The HBM/DDR BCAM design is highly configurable at compile time to make it suitable for a large variety of applications. The following table lists configuration parameters. Some parameters are not configurable while others are calculated and only indirectly configurable.
| Parameter Name | Valid Range | Description |
|---|---|---|
| KEY_WIDTH | 10-992 bits | The width of the lookup key. KEY_WIDTH + RESPONSE_WIDTH + 1 cannot exceed 1024. |
| RESPONSE_WIDTH | 1-1013 bits | The width of the lookup response. KEY_WIDTH + RESPONSE_WIDTH + 1 cannot exceed 1024. |
| NUM_ENTRIES | 1 - 230M | The supported number of entries (depth). |
| LOOKUP_RATE | 15 - 150 Msps | This is the supported lookup rate of the HBM/DDR BCAM (expressed in million searches per second). To save resources it is important not to set the lookup rate higher than required. |
| LOOKUP_INTERFACE_FREQ | 30-300 MHz | The LOOKUP_INTERFACE_FREQ is calculated as: LOOKUP_INTERFACE_FREQ ≥ 2*LOOKUP_RATE This frequency is calculated and only indirectly configurable.

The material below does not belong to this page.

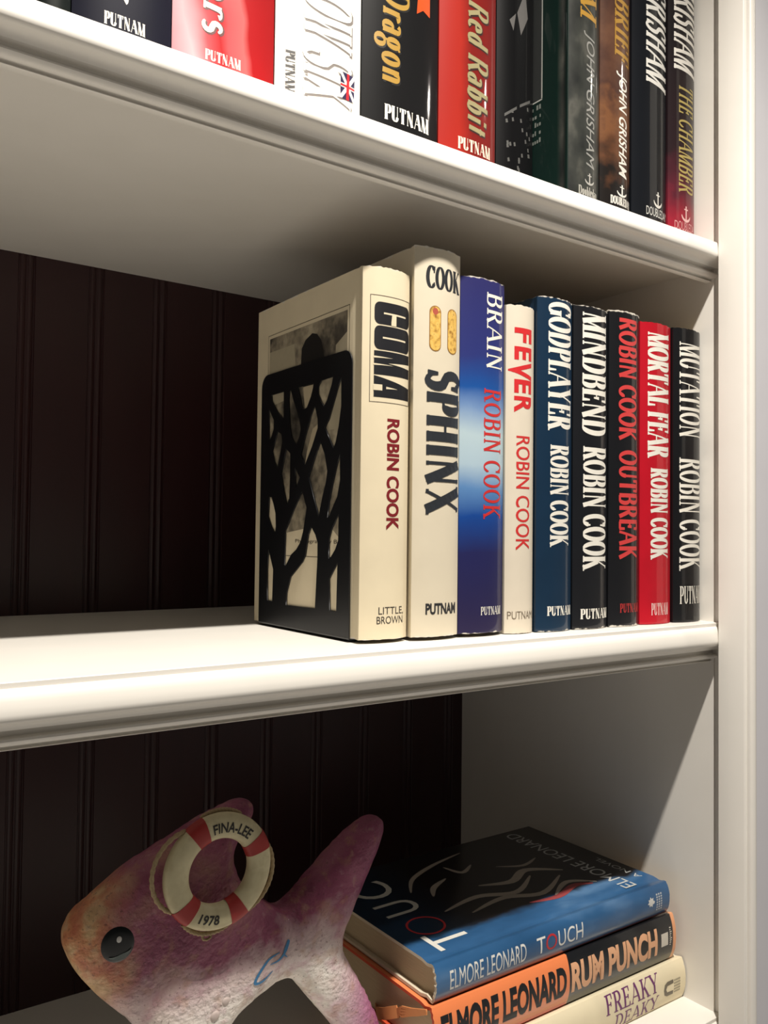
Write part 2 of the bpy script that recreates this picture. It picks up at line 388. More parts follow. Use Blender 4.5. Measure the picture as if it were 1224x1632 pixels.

The only reason for clocking higher than the minimum required frequency is if no clock of the correct frequency is available. |
| CORE_FREQ | 325 MHz | This is the clock frequency of the CAM Database logic and the AXI3-Full Masters. |
| REPLICATION_FACTOR | 1, 2, 4 or 8 | The REPLICATION_FACTOR is calculated and only indirectly configurable. The REPLICATION_FACTOR is based on the LOOKUP_RATE. For higher lookup rates than 18.75 Msps, entries must be replicated. LOOKUP_RATE/18.75 is rounded upwards to the closest REPLICATION_FACTOR. For example a specified LOOKUP_RATE of 20 Msps will use REPLICATION_FACTOR = 2 |
| ENTRY_SIZE | 512 or 1024 bits | To optimize DRAM data transfer efficiency, a single entry of ENTRY_SIZE bits is read from the DRAM. All entries in the HBM/DDR BCAM have the same ENTRY_SIZE. The ENTRY_SIZE is calculated and only indirectly configurable. The ENTRY_SIZE is based on KEY_WIDTH and RESPONSE_WIDTH. (KEY_WIDTH + RESPONSE_WIDTH +1) is rounded upwards to the closest ENTRY_SIZE. All entries in the DRAM BCAM have the same ENTRY_SIZE. |
| NUM_ENTRIES_PER_LIST | 1, 2, or 4 | NUM_ENTRIES_PER_LIST is calculated and only indirectly
configurable. It is based on ENTRY_SIZE: NUM_ENTRIES_PER_LIST=1024/ENTRY_SIZE |
| STORAGE_EFFICIENCY | 0.9 | The Cuckoo algorithm packs the HBM/DDR BCAM to 90% before returning a full indication. This is not configurable. |
| NUM_PCS | 1 - 32 | The number of Pseudo Channels (PCs) the HBM/DDR BCAM requires. The NUM_PCS is calculated and
only indirectly configurable. MAX(REPLICATION_FACTOR, NUM_ENTRIES * REPLICATION_FACTOR/(512K * STORAGE_EFFICIENCY * NUM_ENTRIES_PER_LIST * 4)) is rounded upwards to the closest NUM_PCS. |
| START_PC | 0-31 | The first PC of the HBM/DDR BCAM. The HBM/DDR BCAM uses NUM_PCS consecutive PCs. Two HBM/DDR BCAMs cannot use the same PC. An HBM/DDR BCAM can use PCs from both HBM stacks. |
All of these parameters are extracted or calculated from the P4 code and VitisNetP4 tool during compilation. VitisNetP4 ensures that the parameters used to generate the hardware HBM/DDR BCAM and those used to create the software HBM/DDR BCAM are synchronized. For standalone usage, the user must guarantee that the parameters used to generate the hardware HBM/DDR BCAM and the parameters used to call the software HBM/DDR BCAM are identical.